[Supplied data]
******

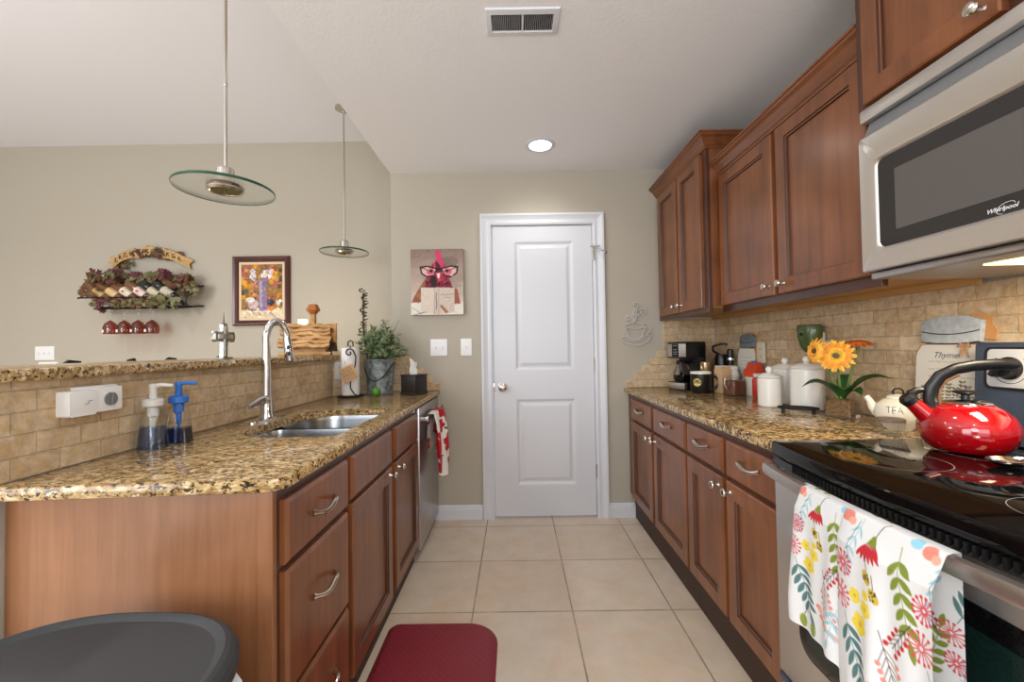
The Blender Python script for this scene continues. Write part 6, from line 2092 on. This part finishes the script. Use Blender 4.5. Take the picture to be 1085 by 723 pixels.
# canisters
def canister(x, y, r, h, label, ribs):
    t_ = thing('canister', label, 'canister', (x, y, CT), 'white ceramic canisters')
    prof_ = [(0, 0.0), (r * 0.95, 0.0), (r, 0.006)]
    n_ = int(h / 0.007)
    for k in range(n_):
        z = 0.008 + (h - 0.014) * k / n_
        prof_ += [(r, z), (r + ribs, z + 0.003)]
    prof_ += [(r, h - 0.004), (r - 0.004, h), (0, h)]
    m_ = MB(); m_.lathe(prof_, (x, y, Z0), 40); m_.build('jar_body', M['ceramic'], t_, angle=1.3)
    m_ = MB(); m_.lathe([(0, h + 0.0005), (r + 0.001, h + 0.0005), (r + 0.003, h + 0.006), (r * 0.93, h + 0.012), (r * 0.55, h + 0.022), (r * 0.2, h + 0.025), (0.009, h + 0.027)], (x, y, Z0), 40)
    m_.sphere((x, y, Z0 + h + 0.039), 0.0155, 18, 12); m_.build('lid', M['ceramic'], t_, angle=1.0)


canister(1.283, 1.833, 0.064, 0.180, 'largest white ceramic canister with a knob lid beside the gerbera', 0.0010)
canister(1.185, 1.945, 0.049, 0.132, 'smallest white ceramic canister, in front of the other two', 0.0008)
canister(1.325, 2.045, 0.060, 0.168, 'middle white ceramic canister at the back against the tiles', 0.0010)
# black oval trivet
t = thing('iron_trivet', 'black oval wire trivet on feet in front of the large canister', 'trivet', (1.178, 1.735, CT))
tq = rot_z(-0.5, (1.180, 1.745, 0))
mb = MB(); mb.tube([tq @ Vector((0.070 * math.cos(a), 0.040 * math.sin(a), CT + 0.022)) for a in [2 * PI * k / 40 for k in range(41)]], 0.0045, 8); mb.build('outer_ring', M['iron'], t)
mb = MB(); mb.tube([tq @ Vector((0.048 * math.cos(a), 0.020 * math.sin(a), CT + 0.022)) for a in [2 * PI * k / 32 for k in range(33)]], 0.003, 8); mb.build('inner_ring', M['iron'], t)
for sx_ in (-1, 1):
    mb = MB(); mb.tube([tq @ Vector((sx_ * 0.048, 0, CT + 0.022)), tq @ Vector((sx_ * 0.072, 0, CT + 0.022))], 0.003, 6); mb.build('spoke', M['iron'], t)
for a in (0.6, 2.4, 3.8, 5.6):
    mb = MB(); q = tq @ Vector((0.068 * math.cos(a), 0.038 * math.sin(a), 0)); mb.tube([(q.x, q.y, CT + 0.020), (q.x, q.y, CT + 0.0005)], [0.005, 0.007], 8); mb.build('foot', M['iron'], t)
# green wax warmer plugged into the wall
t = thing('wall_plug_warmer', 'dark green ceramic plug-in warmer on the tiles above the canisters', 'plug-in warmer', (1.38, 1.905, 1.22))
mb = MB()
for_r = [(0.028, 1.150), (0.050, 1.175), (0.064, 1.22), (0.068, 1.262), (0.062, 1.276), (0.055, 1.272), (0.0, 1.268)]
mb.lathe([(r * 0.85, z) for r, z in for_r], (1.352, 1.905, 0), 32, sx=0.8); wb = mb.build('warmer_body', M['green_cer'], t)
mb = MB(); mb.sphere((1.3095, 1.898, 1.232), 0.008, 12, 8); mb.build('heat_hole', M['grille_dark'], wb)
mb = MB(); mb.box(1.378, RIGHT - 0.0185, 1.875, 1.94, 1.17, 1.24, 0.004); mb.build('plug', M['ivory'], t)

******

[Given request] Everything from the first line to the line with "m_.sphere((x, y, Z0" must be repeated exactly, and nothing else. Leave the pictures out.

[Exercise answer]
The Blender Python script for this scene continues. Write part 6, from line 2092 on. This part finishes the script. Use Blender 4.5. Take the picture to be 1085 by 723 pixels.
# canisters
def canister(x, y, r, h, label, ribs):
    t_ = thing('canister', label, 'canister', (x, y, CT), 'white ceramic canisters')
    prof_ = [(0, 0.0), (r * 0.95, 0.0), (r, 0.006)]
    n_ = int(h / 0.007)
    for k in range(n_):
        z = 0.008 + (h - 0.014) * k / n_
        prof_ += [(r, z), (r + ribs, z + 0.003)]
    prof_ += [(r, h - 0.004), (r - 0.004, h), (0, h)]
    m_ = MB(); m_.lathe(prof_, (x, y, Z0), 40); m_.build('jar_body', M['ceramic'], t_, angle=1.3)
    m_ = MB(); m_.lathe([(0, h + 0.0005), (r + 0.001, h + 0.0005), (r + 0.003, h + 0.006), (r * 0.93, h + 0.012), (r * 0.55, h + 0.022), (r * 0.2, h + 0.025), (0.009, h + 0.027)], (x, y, Z0), 40)
    m_.sphere((x, y, Z0 + h + 0.039), 0.0155, 18, 12); m_.build('lid', M['ceramic'], t_, angle=1.0)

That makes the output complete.